● **AIM**:
Output exactly the lines from the first one down to the line containing "-.002).mesh('lens')), 'spot', t)", inclusive.

##############################

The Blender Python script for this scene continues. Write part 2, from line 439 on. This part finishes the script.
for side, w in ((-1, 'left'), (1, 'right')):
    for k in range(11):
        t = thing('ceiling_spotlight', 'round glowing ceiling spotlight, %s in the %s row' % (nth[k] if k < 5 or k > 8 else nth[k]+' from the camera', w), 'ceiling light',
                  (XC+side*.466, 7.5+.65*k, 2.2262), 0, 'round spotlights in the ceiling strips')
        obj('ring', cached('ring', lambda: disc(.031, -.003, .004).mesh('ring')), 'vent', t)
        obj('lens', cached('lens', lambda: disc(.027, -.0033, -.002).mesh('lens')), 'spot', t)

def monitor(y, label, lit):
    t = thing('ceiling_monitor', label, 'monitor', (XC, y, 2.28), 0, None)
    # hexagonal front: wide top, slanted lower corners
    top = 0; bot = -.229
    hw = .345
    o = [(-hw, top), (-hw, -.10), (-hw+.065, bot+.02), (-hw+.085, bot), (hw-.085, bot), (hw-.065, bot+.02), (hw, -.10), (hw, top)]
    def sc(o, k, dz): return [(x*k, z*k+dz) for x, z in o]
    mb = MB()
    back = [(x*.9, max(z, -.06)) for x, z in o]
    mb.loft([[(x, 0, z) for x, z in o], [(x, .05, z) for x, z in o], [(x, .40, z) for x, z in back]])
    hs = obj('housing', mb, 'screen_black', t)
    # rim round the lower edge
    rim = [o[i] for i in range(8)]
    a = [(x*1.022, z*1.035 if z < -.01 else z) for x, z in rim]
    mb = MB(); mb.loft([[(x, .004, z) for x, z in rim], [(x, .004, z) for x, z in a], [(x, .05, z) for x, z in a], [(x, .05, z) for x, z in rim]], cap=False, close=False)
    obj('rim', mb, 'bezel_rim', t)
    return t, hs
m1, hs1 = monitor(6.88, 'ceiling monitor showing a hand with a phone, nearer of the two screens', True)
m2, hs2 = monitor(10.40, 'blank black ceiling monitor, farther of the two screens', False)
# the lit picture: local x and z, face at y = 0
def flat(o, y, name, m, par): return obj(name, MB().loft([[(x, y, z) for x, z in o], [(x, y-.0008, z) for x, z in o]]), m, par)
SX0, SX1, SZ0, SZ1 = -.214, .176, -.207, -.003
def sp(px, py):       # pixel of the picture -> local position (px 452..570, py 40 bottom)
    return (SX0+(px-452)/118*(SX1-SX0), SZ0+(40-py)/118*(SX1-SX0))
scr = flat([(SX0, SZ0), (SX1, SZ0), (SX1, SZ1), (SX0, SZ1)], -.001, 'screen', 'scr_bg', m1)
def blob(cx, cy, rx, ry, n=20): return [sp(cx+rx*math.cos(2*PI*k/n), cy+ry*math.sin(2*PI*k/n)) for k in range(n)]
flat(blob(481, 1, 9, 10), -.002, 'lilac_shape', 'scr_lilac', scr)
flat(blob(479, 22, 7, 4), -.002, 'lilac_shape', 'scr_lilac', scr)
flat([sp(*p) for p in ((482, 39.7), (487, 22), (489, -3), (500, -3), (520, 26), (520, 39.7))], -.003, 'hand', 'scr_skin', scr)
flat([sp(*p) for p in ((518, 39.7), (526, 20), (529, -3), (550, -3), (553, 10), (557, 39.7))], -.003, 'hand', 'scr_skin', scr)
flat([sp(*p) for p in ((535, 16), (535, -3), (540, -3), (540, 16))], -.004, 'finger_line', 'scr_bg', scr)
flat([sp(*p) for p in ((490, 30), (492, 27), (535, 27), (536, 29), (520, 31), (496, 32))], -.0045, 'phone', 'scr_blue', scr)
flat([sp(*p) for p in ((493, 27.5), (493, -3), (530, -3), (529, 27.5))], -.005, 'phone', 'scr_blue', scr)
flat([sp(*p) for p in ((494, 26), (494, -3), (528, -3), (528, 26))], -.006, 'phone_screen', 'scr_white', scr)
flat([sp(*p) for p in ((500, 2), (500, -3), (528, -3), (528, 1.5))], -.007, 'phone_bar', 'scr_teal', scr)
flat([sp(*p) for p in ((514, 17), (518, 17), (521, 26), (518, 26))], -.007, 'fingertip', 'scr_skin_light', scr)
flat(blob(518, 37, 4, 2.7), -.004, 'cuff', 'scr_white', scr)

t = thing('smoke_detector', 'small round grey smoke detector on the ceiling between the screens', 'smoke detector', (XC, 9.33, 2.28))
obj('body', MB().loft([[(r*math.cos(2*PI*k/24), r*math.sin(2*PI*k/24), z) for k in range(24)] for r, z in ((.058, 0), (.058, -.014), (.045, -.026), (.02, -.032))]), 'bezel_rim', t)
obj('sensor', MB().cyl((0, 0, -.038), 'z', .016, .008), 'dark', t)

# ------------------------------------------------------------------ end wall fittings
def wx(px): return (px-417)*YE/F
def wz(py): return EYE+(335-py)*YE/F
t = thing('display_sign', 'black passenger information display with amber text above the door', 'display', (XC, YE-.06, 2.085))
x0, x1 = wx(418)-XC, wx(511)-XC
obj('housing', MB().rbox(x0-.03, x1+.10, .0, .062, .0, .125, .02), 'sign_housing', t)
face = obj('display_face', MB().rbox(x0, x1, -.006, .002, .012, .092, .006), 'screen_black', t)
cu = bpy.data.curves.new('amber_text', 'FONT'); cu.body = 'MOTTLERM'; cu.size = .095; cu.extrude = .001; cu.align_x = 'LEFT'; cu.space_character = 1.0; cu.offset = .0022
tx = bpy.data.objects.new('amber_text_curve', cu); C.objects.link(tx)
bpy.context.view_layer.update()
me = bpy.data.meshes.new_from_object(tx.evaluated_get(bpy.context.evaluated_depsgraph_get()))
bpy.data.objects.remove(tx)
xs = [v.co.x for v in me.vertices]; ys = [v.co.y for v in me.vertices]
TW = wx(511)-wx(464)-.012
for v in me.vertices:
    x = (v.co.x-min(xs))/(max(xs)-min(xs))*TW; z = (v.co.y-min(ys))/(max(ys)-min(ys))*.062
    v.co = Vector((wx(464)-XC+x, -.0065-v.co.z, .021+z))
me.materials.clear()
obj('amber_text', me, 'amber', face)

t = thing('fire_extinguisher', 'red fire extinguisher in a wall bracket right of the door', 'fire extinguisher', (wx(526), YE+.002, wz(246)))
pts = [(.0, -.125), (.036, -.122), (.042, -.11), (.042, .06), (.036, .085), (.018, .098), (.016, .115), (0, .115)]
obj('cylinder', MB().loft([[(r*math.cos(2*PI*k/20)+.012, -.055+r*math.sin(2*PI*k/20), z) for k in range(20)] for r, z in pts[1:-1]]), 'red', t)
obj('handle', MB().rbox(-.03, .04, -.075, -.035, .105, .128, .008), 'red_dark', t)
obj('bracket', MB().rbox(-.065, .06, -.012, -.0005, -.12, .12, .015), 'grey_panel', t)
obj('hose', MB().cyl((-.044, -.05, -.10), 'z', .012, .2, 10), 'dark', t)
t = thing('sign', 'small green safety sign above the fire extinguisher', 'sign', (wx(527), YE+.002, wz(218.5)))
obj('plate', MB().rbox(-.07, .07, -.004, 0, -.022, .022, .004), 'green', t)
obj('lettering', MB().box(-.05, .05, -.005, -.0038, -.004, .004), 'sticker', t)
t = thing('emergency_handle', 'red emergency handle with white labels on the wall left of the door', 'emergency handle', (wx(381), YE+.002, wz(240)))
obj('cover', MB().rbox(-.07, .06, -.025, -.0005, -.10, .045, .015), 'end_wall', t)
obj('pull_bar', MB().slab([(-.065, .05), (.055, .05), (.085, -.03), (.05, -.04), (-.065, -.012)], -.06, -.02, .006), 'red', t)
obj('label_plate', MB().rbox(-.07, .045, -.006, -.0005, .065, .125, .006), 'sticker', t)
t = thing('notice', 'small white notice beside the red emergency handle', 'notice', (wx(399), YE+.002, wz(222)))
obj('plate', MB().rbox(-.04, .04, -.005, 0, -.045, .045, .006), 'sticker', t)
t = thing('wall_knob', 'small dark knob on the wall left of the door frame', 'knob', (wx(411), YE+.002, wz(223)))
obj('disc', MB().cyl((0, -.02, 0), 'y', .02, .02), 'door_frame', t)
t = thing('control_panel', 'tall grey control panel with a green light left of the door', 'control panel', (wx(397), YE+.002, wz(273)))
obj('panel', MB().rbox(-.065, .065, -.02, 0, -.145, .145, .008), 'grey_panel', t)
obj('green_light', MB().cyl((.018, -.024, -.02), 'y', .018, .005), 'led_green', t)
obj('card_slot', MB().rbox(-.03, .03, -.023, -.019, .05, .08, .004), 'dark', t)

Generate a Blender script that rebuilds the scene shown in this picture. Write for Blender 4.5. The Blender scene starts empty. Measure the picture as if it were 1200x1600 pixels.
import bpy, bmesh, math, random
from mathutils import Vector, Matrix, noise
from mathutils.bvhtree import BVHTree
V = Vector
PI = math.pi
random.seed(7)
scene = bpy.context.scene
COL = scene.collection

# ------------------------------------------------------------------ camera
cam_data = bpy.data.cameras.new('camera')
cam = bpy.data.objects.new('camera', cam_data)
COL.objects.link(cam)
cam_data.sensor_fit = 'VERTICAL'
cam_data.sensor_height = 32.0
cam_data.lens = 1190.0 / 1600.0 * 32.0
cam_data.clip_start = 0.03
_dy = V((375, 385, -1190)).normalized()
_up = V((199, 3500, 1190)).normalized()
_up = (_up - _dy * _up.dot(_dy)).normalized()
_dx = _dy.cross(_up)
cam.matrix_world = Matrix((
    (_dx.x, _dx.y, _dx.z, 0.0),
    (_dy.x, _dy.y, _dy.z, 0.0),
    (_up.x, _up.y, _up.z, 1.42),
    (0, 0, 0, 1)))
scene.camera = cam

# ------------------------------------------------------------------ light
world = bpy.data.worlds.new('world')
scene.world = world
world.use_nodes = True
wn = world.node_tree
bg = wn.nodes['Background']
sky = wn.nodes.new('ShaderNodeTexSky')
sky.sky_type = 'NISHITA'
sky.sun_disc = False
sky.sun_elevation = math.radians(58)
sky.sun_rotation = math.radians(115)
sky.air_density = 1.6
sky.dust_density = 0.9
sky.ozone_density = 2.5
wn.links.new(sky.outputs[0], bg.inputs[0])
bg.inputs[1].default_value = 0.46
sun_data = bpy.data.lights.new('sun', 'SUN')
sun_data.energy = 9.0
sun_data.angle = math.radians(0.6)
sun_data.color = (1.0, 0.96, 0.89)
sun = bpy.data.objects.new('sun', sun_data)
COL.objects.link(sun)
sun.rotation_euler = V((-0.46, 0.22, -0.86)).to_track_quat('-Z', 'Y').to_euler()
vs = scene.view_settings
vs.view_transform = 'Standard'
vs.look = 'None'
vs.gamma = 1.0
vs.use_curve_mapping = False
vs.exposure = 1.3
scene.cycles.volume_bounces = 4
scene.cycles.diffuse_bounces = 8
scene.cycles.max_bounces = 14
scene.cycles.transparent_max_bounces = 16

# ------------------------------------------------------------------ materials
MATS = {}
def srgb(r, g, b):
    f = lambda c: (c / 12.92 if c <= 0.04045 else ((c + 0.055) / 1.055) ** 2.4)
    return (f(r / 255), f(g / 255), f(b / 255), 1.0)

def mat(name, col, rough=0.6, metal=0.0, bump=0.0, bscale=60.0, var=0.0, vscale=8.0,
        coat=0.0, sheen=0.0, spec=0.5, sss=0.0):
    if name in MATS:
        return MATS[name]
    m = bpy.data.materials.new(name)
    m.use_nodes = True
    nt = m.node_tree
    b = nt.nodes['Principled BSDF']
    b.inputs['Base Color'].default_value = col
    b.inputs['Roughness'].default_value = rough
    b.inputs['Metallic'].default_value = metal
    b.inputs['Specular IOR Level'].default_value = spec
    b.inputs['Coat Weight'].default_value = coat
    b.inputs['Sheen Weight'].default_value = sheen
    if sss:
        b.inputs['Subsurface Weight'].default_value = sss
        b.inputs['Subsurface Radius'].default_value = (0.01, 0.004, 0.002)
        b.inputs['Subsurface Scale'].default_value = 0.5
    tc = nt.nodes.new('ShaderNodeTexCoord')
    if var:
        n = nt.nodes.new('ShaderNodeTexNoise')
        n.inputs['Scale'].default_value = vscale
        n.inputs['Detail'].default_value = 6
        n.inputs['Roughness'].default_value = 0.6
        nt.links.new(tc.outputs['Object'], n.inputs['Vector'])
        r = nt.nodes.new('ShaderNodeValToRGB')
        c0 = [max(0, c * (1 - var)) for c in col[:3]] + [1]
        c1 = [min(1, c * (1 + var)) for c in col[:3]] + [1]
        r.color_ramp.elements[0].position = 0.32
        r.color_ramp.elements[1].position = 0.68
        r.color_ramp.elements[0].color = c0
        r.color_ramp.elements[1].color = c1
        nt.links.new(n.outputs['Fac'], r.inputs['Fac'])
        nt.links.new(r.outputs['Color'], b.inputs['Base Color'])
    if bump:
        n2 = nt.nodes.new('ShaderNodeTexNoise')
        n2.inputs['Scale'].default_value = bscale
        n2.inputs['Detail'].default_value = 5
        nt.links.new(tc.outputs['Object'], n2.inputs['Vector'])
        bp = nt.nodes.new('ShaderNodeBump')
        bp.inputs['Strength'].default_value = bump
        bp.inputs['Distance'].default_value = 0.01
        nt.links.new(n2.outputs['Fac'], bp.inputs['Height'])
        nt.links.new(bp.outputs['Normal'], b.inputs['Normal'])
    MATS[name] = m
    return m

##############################

● **RESULT OF THE EXERCISE**:
The Blender Python script for this scene continues. Write part 2, from line 439 on. This part finishes the script.
for side, w in ((-1, 'left'), (1, 'right')):
    for k in range(11):
        t = thing('ceiling_spotlight', 'round glowing ceiling spotlight, %s in the %s row' % (nth[k] if k < 5 or k > 8 else nth[k]+' from the camera', w), 'ceiling light',
                  (XC+side*.466, 7.5+.65*k, 2.2262), 0, 'round spotlights in the ceiling strips')
        obj('ring', cached('ring', lambda: disc(.031, -.003, .004).mesh('ring')), 'vent', t)
        obj('lens', cached('lens', lambda: disc(.027, -.0033, -.002).mesh('lens')), 'spot', t)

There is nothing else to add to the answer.